Gold Futures Recover From Early Lows, Settle Marginally Up

Gold futures ended slightly higher on Thursday, rebounding strongly from the session’s lows as data showing initial jobless claims held at their highest level since October 2021 in the week ended June 9th helped ease concerns about any aggressive monetary tightening.

Gold prices tumbled earlier in the session as bond yields rose and the dollar climbed after the Federal Reserve signaled that two more rate increases are on the way.

The dollar’s weakness helped pull gold prices off their lows. The dollar index dropped to 102.12, losing more than 0.8%.

Gold futures for August ended higher by $1.80 or about 0.1% at $1,970.70 an ounce, recovering strongly from a low of $1,936.10.

Silver futures for July ended down $0.158 at $23.947 an ounce, while Copper futures for July settled at $3.9000 per pound, gaining $0.0275.

The Fed, which held interest rates steady on Wednesday, as widely expected, signaled that borrowing costs will likely rise by another half of a percentage point by the end of this year.

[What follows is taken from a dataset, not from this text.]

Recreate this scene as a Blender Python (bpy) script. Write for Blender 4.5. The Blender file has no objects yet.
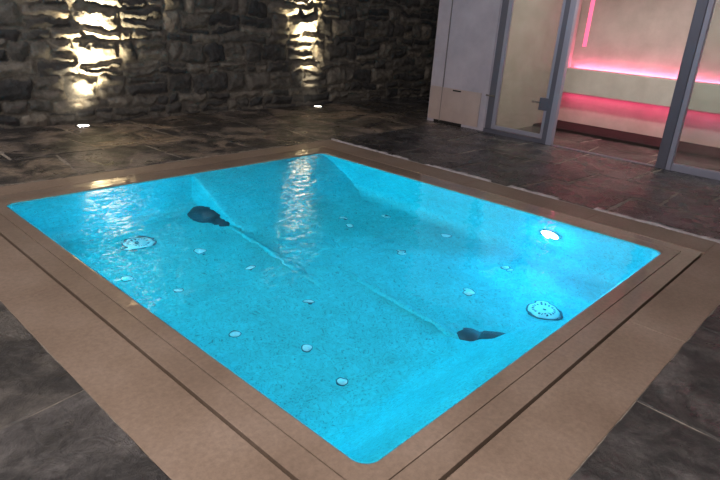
import bpy, bmesh, math, random
import numpy as np
from mathutils import Vector, Matrix

random.seed(7)
rng = np.random.default_rng(11)
SC = bpy.context.scene
C = SC.collection
PI = math.pi

# ------------------------------------------------------------------ helpers
def link(o, parent=None):
    C.objects.link(o)
    if parent is not None:
        o.parent = parent
    return o

def empty(name, loc=(0, 0, 0)):
    o = bpy.data.objects.new(name, None)
    o.empty_display_size = 0.1
    o.location = loc
    return link(o)

def thing(name, label, cat, loc=(0, 0, 0), group=None):
    o = empty(name, loc)
    o['label'] = label
    o['category'] = cat
    if group:
        o['group'] = group
    return o

def obj(name, bm, mats, parent=None, loc=(0, 0, 0), smooth=False):
    me = bpy.data.meshes.new(name)
    bmesh.ops.recalc_face_normals(bm, faces=bm.faces[:])
    bm.to_mesh(me)
    bm.free()
    for m in (mats if isinstance(mats, (list, tuple)) else [mats]):
        me.materials.append(m)
    if smooth:
        me.polygons.foreach_set('use_smooth', [True] * len(me.polygons))
    o = bpy.data.objects.new(name, me)
    o.location = loc
    return link(o, parent)

def struct(o, label=None, cat=None):
    o['kind'] = 'structure'
    if label:
        o['label'] = label
    if cat:
        o['category'] = cat
    return o

def add_box(bm, x0, x1, y0, y1, z0, z1, bev=0.0, mat=0, seg=2):
    vs = [bm.verts.new(p) for p in ((x0, y0, z0), (x1, y0, z0), (x1, y1, z0), (x0, y1, z0),
                                    (x0, y0, z1), (x1, y0, z1), (x1, y1, z1), (x0, y1, z1))]
    fs = [bm.faces.new([vs[i] for i in q]) for q in
          ((3, 2, 1, 0), (4, 5, 6, 7), (0, 1, 5, 4), (1, 2, 6, 5), (2, 3, 7, 6), (3, 0, 4, 7))]
    for f in fs:
        f.material_index = mat
    if bev > 0:
        es = list({e for f in fs for e in f.edges})
        r = bmesh.ops.bevel(bm, geom=es, offset=bev, segments=seg, affect='EDGES', profile=0.5)
        for f in r['faces']:
            f.material_index = mat

def box(*a, **k):
    bm = bmesh.new()
    add_box(bm, *a, **k)
    return bm

def add_lathe(bm, prof, n=32, mat=0, mtx=None, cap0=True, cap1=True):
    rings = []
    for (r, z) in prof:
        ring = []
        for i in range(n):
            a = 2 * PI * i / n
            p = Vector((r * math.cos(a), r * math.sin(a), z))
            if mtx is not None:
                p = mtx @ p
            ring.append(bm.verts.new(p))
        rings.append(ring)
    for a, b in zip(rings[:-1], rings[1:]):
        for i in range(n):
            f = bm.faces.new((a[i], a[(i + 1) % n], b[(i + 1) % n], b[i]))
            f.material_index = mat
    if cap0:
        bm.faces.new(rings[0][::-1]).material_index = mat
    if cap1:
        bm.faces.new(rings[-1]).material_index = mat

def vnoise(x, y, seed=0):
    """smooth value noise on arrays"""
    r = np.random.default_rng(seed)
    N = 512
    tab = r.random((N, N))
    xi = np.floor(x).astype(int); yi = np.floor(y).astype(int)
    fx = x - xi; fy = y - yi
    fx = fx * fx * (3 - 2 * fx); fy = fy * fy * (3 - 2 * fy)
    g = lambda a, b: tab[a % N, b % N]
    return ((g(xi, yi) * (1 - fx) + g(xi + 1, yi) * fx) * (1 - fy)
            + (g(xi, yi + 1) * (1 - fx) + g(xi + 1, yi + 1) * fx) * fy)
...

The European Central Bank today increased the main refinancing rate, or refi, by 25 basis points to 4%. The previous change in the interest rates was a similar hike in May. The ECB has raised rates in every policy session since July last year, by a cumulative 350 basis points.

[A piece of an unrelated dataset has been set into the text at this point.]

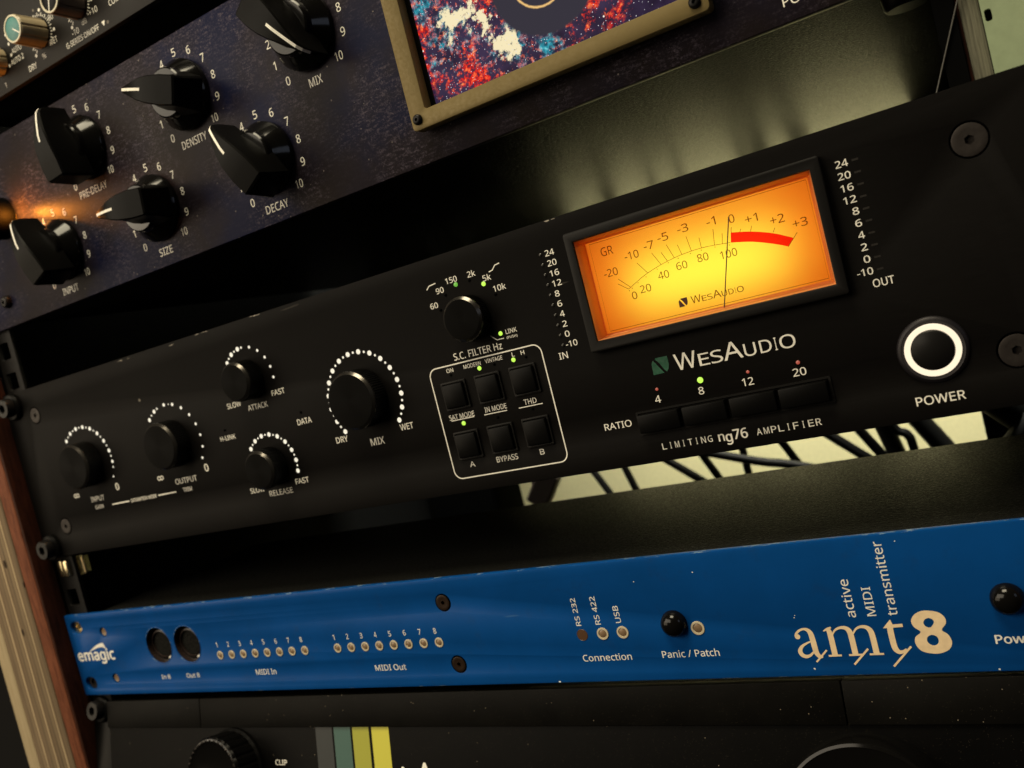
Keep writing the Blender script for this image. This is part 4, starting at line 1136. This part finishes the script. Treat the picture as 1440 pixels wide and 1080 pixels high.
# ================================================================== BUS COMPRESSOR (top left, fluted knobs)
def make_top_unit():
    T = thing('channel_processor', 'charcoal unit at the top left corner with fluted tan and brown knobs', 'audio processor', (241.3, 0, 136.5))
    bm = bmesh.new(); add_box(bm, 0, 482.6, 0, 3.0, 136.5, 180.6, 0.3)
    obj('front_panel', bm, MAT['ssl'], T, smooth=40)
    box('chassis', MAT['chas2'], 23, 459, 3.0, 150, 137.8, 179.4, T, 0.8)

    def fluted(x, zz, body, cap, ang, r=6.4, h=13.0):
        n = 56
        def wob(i, rr, y):
            return -0.75 if (rr > r * 0.9 and i % 7 == 0) else 0
        k = lathe('fluted_knob', [(r * 1.03, -0.3), (r * 1.03, -1.5), (r * 0.98, -h + 0.5), (r * 0.9, -h)], MAT[body], T, (x, 0, zz), n, 22, ang, wob)
        bm = bmesh.new(); add_lathe(bm, [(r * 0.93, -h + 0.3), (r * 0.93, -h - 0.35), (r * 0.82, -h - 0.4), (r * 0.80, -h + 0.1)], 40)
        obj('cap_rim', bm, MAT['rim'], k, (x, 0, zz), smooth=40)
        bm = bmesh.new(); add_lathe(bm, [(r * 0.80, -h - 0.1), (r * 0.74, -h - 0.3), (0, -h - 0.35)], 40)
        c = obj('cap', bm, MAT[cap], k, (x, 0, zz), smooth=40)
        bm = bmesh.new(); add_stroke(bm, [(0, 0.2), (0, r * 0.86)], 0.55, -h - 0.42)
        q = obj('pointer_line', bm, MAT['ink'], k, (x, 0, zz), ang)
        return k
    for o_ in (fluted(105.0, 151.8, 'tan', 'teal', 128), fluted(133.6, 153.8, 'brown', 'plast', 200), fluted(71.5, 151.0, 'tan', 'teal', 40)):
        o_.rotation_euler = (0, 0, 0)

    def scale(x, zz, R_, a0, a1, n, dots=()):
        bm = bmesh.new()
        for i in range(n):
            a = math.radians(a0 + (a1 - a0) * i / (n - 1)); s, c = math.sin(a), math.cos(a)
            l = 1.6 if i % 2 == 0 else 0.9
            add_stroke(bm, [(x + R_ * s, zz + R_ * c), (x + (R_ + l) * s, zz + (R_ + l) * c)], 0.42, -0.05)
        for a in dots:
            a = math.radians(a); add_disc(bm, x + (R_ + 2.6) * math.sin(a), zz + (R_ + 2.6) * math.cos(a), 0.75, -0.05, 14)
        obj('scale_ticks', bm, MAT['ink'], T)
    scale(105.0, 151.8, 7.6, -140, 140, 31, (-140, 20, 100))
    scale(133.6, 153.8, 7.6, -140, 140, 31, (-140, 60, 100))
    bm = bmesh.new()
    for x, zz in ((81.4, 156.0), (81.2, 150.9), (78.0, 146.9), (81.0, 160.6)): add_disc(bm, x, zz, 0.7, -0.05, 14)
    obj('scale_dots', bm, MAT['ink'], T)
    lettering(T, [('80', 114.9, 155.6, 3.4, 2.6), ('WET', 112.4, 145.6, 6.4, 2.6), ('DRY', 94.0, 140.4, 6.0, 2.6), ('%', 103.8, 142.0, 2.4, 2.4)], name='scale_marks', bold=0.008)
    lettering(T, [('+10', 142.8, 147.3, 5.8, 2.6), ('-10', 128.4, 143.6, 4.8, 2.6), ('dB', 135.6, 145.4, 3.4, 2.4)], name='scale_marks', bold=0.008)
    lettering(T, [('1.2', 85.4, 157.0, 4.2, 2.5), ('AUTO', 86.0, 152.0, 7.6, 2.5), ('AUTO 2', 84.6, 147.6, 10.0, 2.5), ('1', 71.4, 139.9, 0.9, 2.4)], name='scale_marks', bold=0.008)
    lettering(T, [('G-SERIES ON/OFF', 132.0, 139.9, 23.5, 2.4)], name='caption', bold=0.012)
    bm = bmesh.new(); bm.faces.new([bm.verts.new((x, -0.05, zz)) for x, zz in ((146.0, 141.0), (148.4, 141.0), (147.2, 138.8))]); obj('arrow_mark', bm, MAT['ink'], T)
    lettering(T, [('COMP', 158.0, 146.2, 9.0, 2.6)], name='caption', bold=0.008)
    return T


make_top_unit()


# ================================================================== BOTTOM UNIT (dusty black, stripes, two big knobs)
def make_bottom_unit():
    T = thing('preamplifier', 'dusty black unit under the blue one with four coloured stripes and two large knobs', 'preamplifier', (0, 0, -182))
    T.rotation_euler = (math.radians(-14), math.radians(-0.30), 0)      # its face leans out towards the bottom
    for xa, xb in ((16.0, 88.6), (88.95, 391.3), (391.65, 482.0)):
        bm = bmesh.new(); add_box(bm, xa, xb, -3.3, 2.9, -181.45, -168.0, 0.35)
        obj('top_strip', bm, MAT['dust'], T, smooth=40)
    box('front_panel', MAT['dust2'], 16.0, 482, -2.2, 2.9, -262, -181.5, T, 0.2)
    box('mounting_ear', MAT['plast'], 0.5, 15.6, -0.2, 2.9, -262, -168.2, T, 0.3)
    box('chassis', MAT['chas2'], 22, 460, 3.0, 180, -260, -169.5, T, 0.8)
    for xa, xb, mt in ((162.9, 172.6, 'slate'), (173.7, 183.2, 'tealstr'), (184.4, 193.6, 'olive'), (195.2, 204.6, 'yellow')):
        box('stripe', MAT[mt], xa, xb, -2.26, -2.21, -261, -181.55, T)
    rack_screw(T, 7.9, -172.2)
    # left knob with notched rim
    x, zz, r = 110.5, -200.2, 17.6
    k = lathe('rotary_knob', [(r + 1.0, -2.3), (r + 1.0, -3.6), (r, -4.4), (r, -15.2), (r - 0.9, -16.2)], MAT['plast'], T, (x, 0, zz), 96, 25, wob=lambda i, rr, y: -0.5 if (i % 4 == 0 and y < -4) else 0)
    bm = bmesh.new(); add_lathe(bm, [(r - 0.9, -16.2), (r - 1.6, -16.4), (r - 3.0, -15.7), (0, -15.5)], 64); obj('cap', bm, MAT['phen'], k, (x, 0, zz), smooth=40)
    bm = bmesh.new()
    for i in range(36):
        a = 2 * math.pi * i / 36; s, c = math.sin(a), math.cos(a); rm = r - 1.6
        u = Vector((c, 0, -s)); w = Vector((s, 0, c)); p = Vector((rm * s, -16.3, rm * c))
        top = bm.verts.new(p + Vector((0, -0.55, 0))); vv = [bm.verts.new(p + u * e * 0.85 + w * g * 0.45) for e, g in ((1, 1), (1, -1), (-1, -1), (-1, 1))]
        for e in range(4): bm.faces.new((vv[e], vv[(e + 1) % 4], top))
    obj('rim_beads', bm, MAT['screw'], k, (x, 0, zz))
    x, zz, r = 394.8, -210.1, 25.9
    lathe('rotary_knob', [(r + 0.4, -2.3), (r + 0.4, -13.0), (r, -14.2), (r - 0.9, -14.5), (r - 1.5, -14.2), (0, -14.0)], MAT['phen'], T, (x, 0, zz), 96, 30)
    lettering(T, [('CLIP', 140.1, -196.8, 7.2, 2.3)], MAT['ink'], 'caption', -2.25, 0.02)
    lettering(T, [('A', 221.6, -199.2, 6.4, 7.0)], MAT['ink'], 'lettering', -2.25, 0.03)
    bm = bmesh.new(); add_disc(bm, 210.2, -198.2, 0.9, -2.25, 14); obj('print_dot', bm, MAT['ink'], T)
    return T


make_bottom_unit()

The ECB expects core inflation, excluding energy and food, to reach 5.1% in 2023, before easing to 3% next year, and further down to 2.3% in 2025. The Eurozone economy is now projected to grow by 0.9% this year, 1.5% next year and 1.6% in 2025.

In U.S. economic news, data from the Labor Department showed initial jobless claims came in at 262,000 for the week ended June 9th, unchanged from the previous week’s revised level. Economists had expected jobless claims to dip to 249,000 from the 261,000 originally reported for the previous week.

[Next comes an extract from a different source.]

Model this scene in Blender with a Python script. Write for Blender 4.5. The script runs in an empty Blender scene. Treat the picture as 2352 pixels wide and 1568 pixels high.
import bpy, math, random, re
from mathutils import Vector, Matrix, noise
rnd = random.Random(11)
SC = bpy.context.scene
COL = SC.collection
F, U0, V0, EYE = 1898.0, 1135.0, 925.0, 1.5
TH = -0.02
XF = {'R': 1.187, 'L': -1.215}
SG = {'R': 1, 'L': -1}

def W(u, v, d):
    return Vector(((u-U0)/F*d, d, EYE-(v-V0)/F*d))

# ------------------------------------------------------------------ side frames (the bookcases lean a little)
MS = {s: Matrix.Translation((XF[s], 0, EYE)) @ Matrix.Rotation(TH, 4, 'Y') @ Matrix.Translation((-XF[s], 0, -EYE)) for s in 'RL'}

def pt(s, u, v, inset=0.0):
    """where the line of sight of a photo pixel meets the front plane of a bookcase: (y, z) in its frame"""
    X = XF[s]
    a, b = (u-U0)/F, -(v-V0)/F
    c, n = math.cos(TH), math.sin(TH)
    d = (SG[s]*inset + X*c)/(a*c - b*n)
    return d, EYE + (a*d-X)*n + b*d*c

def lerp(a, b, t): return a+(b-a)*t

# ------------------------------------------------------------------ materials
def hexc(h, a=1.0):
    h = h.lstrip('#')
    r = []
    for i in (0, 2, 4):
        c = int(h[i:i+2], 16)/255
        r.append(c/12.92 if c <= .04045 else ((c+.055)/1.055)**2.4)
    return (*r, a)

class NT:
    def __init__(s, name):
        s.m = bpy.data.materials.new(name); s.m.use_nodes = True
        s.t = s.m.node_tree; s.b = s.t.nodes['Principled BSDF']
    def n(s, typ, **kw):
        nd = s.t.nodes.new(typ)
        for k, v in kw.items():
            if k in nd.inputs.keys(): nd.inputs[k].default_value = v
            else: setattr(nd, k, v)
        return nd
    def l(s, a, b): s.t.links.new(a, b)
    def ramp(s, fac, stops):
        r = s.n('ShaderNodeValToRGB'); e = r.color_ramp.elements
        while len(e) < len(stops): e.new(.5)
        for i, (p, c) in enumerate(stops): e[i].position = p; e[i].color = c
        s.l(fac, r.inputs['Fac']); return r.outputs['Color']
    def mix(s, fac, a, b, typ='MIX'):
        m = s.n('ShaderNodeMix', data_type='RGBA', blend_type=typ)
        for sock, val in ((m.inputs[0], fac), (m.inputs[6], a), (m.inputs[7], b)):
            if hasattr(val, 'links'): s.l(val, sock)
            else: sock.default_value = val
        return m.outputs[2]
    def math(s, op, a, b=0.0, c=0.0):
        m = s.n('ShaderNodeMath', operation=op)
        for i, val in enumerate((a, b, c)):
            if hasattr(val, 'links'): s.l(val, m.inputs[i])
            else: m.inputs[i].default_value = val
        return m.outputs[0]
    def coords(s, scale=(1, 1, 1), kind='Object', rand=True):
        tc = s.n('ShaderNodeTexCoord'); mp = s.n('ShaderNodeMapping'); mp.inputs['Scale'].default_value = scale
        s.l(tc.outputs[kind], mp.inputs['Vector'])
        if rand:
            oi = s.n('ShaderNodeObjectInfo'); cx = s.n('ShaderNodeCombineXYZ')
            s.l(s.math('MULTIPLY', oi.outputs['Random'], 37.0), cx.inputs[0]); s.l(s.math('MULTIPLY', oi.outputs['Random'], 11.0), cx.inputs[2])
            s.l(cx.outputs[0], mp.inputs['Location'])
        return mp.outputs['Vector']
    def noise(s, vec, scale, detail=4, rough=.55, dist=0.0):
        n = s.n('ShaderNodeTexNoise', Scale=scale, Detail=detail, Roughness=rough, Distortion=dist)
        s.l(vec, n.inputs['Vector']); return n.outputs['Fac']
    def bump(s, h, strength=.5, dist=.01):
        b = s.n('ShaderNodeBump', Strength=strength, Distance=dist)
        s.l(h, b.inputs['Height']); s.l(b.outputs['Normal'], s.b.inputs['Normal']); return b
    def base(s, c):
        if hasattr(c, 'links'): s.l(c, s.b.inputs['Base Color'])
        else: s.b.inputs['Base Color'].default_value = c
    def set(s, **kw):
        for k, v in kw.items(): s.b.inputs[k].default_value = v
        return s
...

A separate Labor Department report showing import prices in the U.S. fell by much more than expected in the month of May has also generated optimism about the outlook for inflation.

The report said import prices slid by 0.6% in May, reflecting a sharp pullback in prices for fuel imports and a modest decrease in prices for non-fuel imports. Economists had expected import prices to edge down by 0.1%.